*Exercise*
Output every line below without omitting or altering anything.
# # #
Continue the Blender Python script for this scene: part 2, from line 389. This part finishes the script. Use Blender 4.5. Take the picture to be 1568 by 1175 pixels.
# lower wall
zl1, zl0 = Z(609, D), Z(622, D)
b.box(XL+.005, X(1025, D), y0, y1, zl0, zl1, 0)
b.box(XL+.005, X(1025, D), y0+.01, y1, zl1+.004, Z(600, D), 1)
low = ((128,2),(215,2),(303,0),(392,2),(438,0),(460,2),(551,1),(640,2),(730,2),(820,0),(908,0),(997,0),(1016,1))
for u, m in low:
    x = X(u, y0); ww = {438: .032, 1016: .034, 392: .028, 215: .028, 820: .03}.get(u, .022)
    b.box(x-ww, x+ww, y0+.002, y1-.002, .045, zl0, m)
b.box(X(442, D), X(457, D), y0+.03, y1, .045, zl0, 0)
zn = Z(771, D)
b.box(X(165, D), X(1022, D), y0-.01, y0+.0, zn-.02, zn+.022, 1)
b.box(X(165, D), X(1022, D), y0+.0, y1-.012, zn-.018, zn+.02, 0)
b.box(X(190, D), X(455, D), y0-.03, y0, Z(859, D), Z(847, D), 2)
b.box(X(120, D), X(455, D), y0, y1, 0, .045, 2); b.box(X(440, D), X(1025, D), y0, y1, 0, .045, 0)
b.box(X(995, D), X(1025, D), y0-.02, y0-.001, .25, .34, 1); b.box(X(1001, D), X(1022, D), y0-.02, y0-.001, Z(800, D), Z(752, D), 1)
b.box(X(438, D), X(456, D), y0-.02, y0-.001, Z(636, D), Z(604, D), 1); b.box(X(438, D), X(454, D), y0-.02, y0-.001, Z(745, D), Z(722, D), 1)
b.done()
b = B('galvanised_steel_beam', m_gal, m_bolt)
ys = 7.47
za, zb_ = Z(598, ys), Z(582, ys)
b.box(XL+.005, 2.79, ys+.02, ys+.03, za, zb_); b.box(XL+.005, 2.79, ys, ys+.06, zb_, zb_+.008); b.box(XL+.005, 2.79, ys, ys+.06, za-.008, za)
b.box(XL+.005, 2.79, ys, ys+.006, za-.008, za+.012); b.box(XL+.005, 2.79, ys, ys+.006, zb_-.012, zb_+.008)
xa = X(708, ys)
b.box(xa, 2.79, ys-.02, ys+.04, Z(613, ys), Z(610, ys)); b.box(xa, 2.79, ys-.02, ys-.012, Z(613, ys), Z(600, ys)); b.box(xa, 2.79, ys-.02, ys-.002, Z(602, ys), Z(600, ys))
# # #
*Answer in full*
Continue the Blender Python script for this scene: part 2, from line 389. This part finishes the script. Use Blender 4.5. Take the picture to be 1568 by 1175 pixels.
# lower wall
zl1, zl0 = Z(609, D), Z(622, D)
b.box(XL+.005, X(1025, D), y0, y1, zl0, zl1, 0)
b.box(XL+.005, X(1025, D), y0+.01, y1, zl1+.004, Z(600, D), 1)
low = ((128,2),(215,2),(303,0),(392,2),(438,0),(460,2),(551,1),(640,2),(730,2),(820,0),(908,0),(997,0),(1016,1))
for u, m in low:
    x = X(u, y0); ww = {438: .032, 1016: .034, 392: .028, 215: .028, 820: .03}.get(u, .022)
    b.box(x-ww, x+ww, y0+.002, y1-.002, .045, zl0, m)
b.box(X(442, D), X(457, D), y0+.03, y1, .045, zl0, 0)
zn = Z(771, D)
b.box(X(165, D), X(1022, D), y0-.01, y0+.0, zn-.02, zn+.022, 1)
b.box(X(165, D), X(1022, D), y0+.0, y1-.012, zn-.018, zn+.02, 0)
b.box(X(190, D), X(455, D), y0-.03, y0, Z(859, D), Z(847, D), 2)
b.box(X(120, D), X(455, D), y0, y1, 0, .045, 2); b.box(X(440, D), X(1025, D), y0, y1, 0, .045, 0)
b.box(X(995, D), X(1025, D), y0-.02, y0-.001, .25, .34, 1); b.box(X(1001, D), X(1022, D), y0-.02, y0-.001, Z(800, D), Z(752, D), 1)
b.box(X(438, D), X(456, D), y0-.02, y0-.001, Z(636, D), Z(604, D), 1); b.box(X(438, D), X(454, D), y0-.02, y0-.001, Z(745, D), Z(722, D), 1)
b.done()
b = B('galvanised_steel_beam', m_gal, m_bolt)
ys = 7.47
za, zb_ = Z(598, ys), Z(582, ys)
b.box(XL+.005, 2.79, ys+.02, ys+.03, za, zb_); b.box(XL+.005, 2.79, ys, ys+.06, zb_, zb_+.008); b.box(XL+.005, 2.79, ys, ys+.06, za-.008, za)
b.box(XL+.005, 2.79, ys, ys+.006, za-.008, za+.012); b.box(XL+.005, 2.79, ys, ys+.006, zb_-.012, zb_+.008)
xa = X(708, ys)
b.box(xa, 2.79, ys-.02, ys+.04, Z(613, ys), Z(610, ys)); b.box(xa, 2.79, ys-.02, ys-.012, Z(613, ys), Z(600, ys)); b.box(xa, 2.79, ys-.02, ys-.002, Z(602, ys), Z(600, ys))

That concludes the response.